Governors should face re-election in 2020
Right now, in most of the United States, gubernatorial elections aren’t at the same time as presidential elections. Most are in midterm…
Right now, in most of the United States, gubernatorial elections aren’t at the same time as presidential elections. Most are in midterm election years; for example, as I write this article in 2018, there are thirty-six gubernatorial elections underway. In 2016, the last presidential election cycle, there were only eleven gubernatorial elections.
This is bad, because it means most governors are more insulated from public opinion than other elected officials. Presidential elections are when most voters show up to the polls; turnout is lower in midterm elections.
Governors who are more insulated from public opinion are less accountable to the public and have more reason to cater to special interest groups over the general interest of the public. This in turn leads to lower approval ratings and higher levels of corruption in the state government — which are clear measures that something has gone wrong.
Less public accountability means more corruption
When we look at corruption on a state by state basis, it seems clear that there is some sort of relationship between corruption and election schedules. The difference between corruption convictions in states with presidential-year gubernatorial elections (n=11) and states without (n=39) is fairly significant (p=0.021).
Some of the states most notorious for corruption problems, including Louisiana and New Jersey, are among the states with odd-year gubernatorial elections. Why should a governor being elected in lower-turnout years mean more corruption?

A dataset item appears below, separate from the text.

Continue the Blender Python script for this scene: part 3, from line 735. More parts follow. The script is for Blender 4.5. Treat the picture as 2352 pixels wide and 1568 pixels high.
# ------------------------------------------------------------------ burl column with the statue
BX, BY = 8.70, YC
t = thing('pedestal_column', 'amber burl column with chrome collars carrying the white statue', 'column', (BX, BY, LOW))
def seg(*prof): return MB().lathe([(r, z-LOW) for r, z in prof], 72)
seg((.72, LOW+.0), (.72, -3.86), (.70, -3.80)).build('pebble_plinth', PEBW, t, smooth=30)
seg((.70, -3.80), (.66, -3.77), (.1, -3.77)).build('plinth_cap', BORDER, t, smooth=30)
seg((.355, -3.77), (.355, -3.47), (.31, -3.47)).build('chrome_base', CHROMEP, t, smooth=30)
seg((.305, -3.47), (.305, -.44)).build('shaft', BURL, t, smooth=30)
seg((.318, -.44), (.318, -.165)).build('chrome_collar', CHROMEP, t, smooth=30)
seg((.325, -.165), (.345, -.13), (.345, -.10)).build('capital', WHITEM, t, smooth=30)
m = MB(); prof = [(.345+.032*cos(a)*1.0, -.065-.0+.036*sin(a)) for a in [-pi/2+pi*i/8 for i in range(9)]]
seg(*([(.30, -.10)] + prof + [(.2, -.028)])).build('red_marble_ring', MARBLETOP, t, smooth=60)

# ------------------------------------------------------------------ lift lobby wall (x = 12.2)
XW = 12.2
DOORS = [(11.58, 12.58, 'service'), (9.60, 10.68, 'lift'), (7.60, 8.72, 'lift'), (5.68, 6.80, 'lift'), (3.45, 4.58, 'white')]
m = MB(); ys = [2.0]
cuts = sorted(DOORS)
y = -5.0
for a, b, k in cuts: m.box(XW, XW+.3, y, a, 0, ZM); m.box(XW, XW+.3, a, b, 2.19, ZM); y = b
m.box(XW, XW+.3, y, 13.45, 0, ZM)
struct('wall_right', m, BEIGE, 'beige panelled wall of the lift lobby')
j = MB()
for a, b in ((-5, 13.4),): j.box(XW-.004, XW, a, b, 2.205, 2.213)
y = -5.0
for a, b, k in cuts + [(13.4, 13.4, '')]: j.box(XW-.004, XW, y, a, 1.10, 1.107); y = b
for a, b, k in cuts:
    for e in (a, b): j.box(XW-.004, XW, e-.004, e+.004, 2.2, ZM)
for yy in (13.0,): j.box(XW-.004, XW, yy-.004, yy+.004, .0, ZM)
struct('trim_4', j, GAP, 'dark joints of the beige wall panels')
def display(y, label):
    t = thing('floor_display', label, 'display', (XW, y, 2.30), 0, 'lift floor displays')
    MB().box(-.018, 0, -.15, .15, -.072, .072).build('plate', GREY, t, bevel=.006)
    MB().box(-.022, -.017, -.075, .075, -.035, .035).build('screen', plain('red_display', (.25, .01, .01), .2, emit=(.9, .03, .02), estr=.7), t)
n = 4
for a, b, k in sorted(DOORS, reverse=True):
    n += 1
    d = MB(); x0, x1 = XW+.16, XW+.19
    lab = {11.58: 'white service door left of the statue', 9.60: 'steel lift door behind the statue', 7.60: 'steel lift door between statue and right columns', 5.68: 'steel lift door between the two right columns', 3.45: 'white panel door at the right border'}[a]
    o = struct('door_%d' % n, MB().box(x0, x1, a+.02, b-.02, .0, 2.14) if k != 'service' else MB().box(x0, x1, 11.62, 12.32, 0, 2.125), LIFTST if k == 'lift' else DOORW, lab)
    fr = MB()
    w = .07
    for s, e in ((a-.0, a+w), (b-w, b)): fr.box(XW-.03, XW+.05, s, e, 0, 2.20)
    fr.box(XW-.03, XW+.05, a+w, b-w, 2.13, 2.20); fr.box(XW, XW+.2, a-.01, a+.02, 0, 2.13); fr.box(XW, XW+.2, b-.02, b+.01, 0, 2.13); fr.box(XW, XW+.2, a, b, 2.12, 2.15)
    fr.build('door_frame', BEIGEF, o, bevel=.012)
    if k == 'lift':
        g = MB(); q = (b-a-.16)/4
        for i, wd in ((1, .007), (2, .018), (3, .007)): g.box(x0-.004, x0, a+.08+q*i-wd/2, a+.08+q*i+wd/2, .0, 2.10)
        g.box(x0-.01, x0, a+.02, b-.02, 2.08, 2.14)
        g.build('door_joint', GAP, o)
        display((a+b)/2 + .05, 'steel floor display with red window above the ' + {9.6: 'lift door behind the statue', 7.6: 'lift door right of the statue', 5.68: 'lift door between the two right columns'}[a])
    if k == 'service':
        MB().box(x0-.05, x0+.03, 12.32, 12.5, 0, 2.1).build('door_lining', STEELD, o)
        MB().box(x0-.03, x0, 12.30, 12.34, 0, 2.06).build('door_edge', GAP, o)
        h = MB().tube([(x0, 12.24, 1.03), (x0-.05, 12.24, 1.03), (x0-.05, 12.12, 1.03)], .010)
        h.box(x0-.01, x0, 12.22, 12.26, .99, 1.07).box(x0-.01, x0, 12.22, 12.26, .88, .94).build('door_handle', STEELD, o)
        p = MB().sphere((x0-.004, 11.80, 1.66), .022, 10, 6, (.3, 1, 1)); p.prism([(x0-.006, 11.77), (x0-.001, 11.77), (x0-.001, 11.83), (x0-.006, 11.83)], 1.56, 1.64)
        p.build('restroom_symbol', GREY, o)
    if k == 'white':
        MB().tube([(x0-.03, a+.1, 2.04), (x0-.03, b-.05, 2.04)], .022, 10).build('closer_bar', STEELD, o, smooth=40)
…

Higher-turnout elections involve more public scrutiny — more information getting out to voters, better news coverage, and more spending. The larger number of voters dilutes the impact of special interest groups at the ballot box. The same is true for any other thing meant to affect an election result: Donating a thousand dollars, stuffing a hundred extra ballots into the ballot box, giving a public endorsement, or directing news coverage towards a candidate all have a smaller effect on a larger election.
More unpopular governors
A basic truism of democracy is that higher voter turnout is better. This is the basic idea behind democracy: The people will elect someone who is going to solve the problems they are concerned with.
Approval ratings measure how satisfied the electorate is with the person they elected. Voters in states that don’t elect governors during presidential years are less likely to think their governor is doing a good job, and more likely to think their governor is doing a bad job.
This is a large and significant difference, and it can’t be explained away with partisan effects. It’s hard to know how much of this is due to governors making unpopular decisions, how much is due to increased levels of corruption, and how much is simply due to less popular candidates being elected, but it’s easy to see the effect.
From more public accountability to less
Corruption and low approval ratings are both tied to election schedules that reduce public accountability. Unfortunately, the long-term trend over the past hundred years has been towards those election schedules, particularly in the period from 1960 to 1988.
Governors used to be more accountable to voters at large. As recently as 1960, a majority of states had gubernatorial elections during presidential election years. By 1988, fewer than a quarter of all states did. Today, only eleven out of fifty states hold gubernatorial elections during presidential election years.
The shift has been coupled with a gradual increase in the average length of a governor’s term in office. It’s not clear that changes to a midterm schedule was intended to insulate the governor from public accountability, but they have clearly had that effect.
Why not let the governors be independent from the swings of national politics?
One of the two most common defenses of the practice of shifting state and local elections away from the federal election schedule is to insulate local issues from the whims and wild swings of national politics. (The other is the elitist, and ultimately anti-democratic, contention that lower turnout in a democratic election is a good thing.)
There are two problems with this argument. One is that federal, state, and local governments aren’t independent political systems.
The second problem is that whims and wild swings have much more of an effect on low-turnout elections, not high turnout elections. The voters who turn up to vote in midterm elections pay attention to national politics.
Since they pay attention to national politics, and are likely to be motivated by shifts in national politics, the opposite effect is more visible. States whose governors are on a presidential election schedule are on a much more even keel from year to year, while national political factors play a larger role in gubernatorial races in midterm elections. (E.g., as very clearly happened in 2006 and 2010.)
Plainly, putting a gubernatorial election in a midterm year does not shield it from national politics or sudden shifts in voting patterns. What it does is lower turnout, and that makes the election more affected by almost any external factor, including national politics.
What should be done?
First, this is a widespread problem, but not a problem for every state. If you live in a state with a good gubernatorial election schedule, like North Carolina, it’s worth protecting that feature of your state’s system of government if you hear about an effort to change it.
Second, state election systems are a lot easier to change than national election systems. State laws — even state constitutional amendments — are far easier to change than the federal constitution, and state legislatures are pretty responsive to citizens in many states. This is easier to fix than the Electoral College.
Third, how elections work is important, and what I’ve talked about here doesn’t just apply to governors. As a general principle, we should be trying to consolidate the election calendar. Unfortunately, the trend in the opposite direction isn’t limited to governors, either; state and local officials have been slowly spreading out state and local elections in a way that drives down turnout.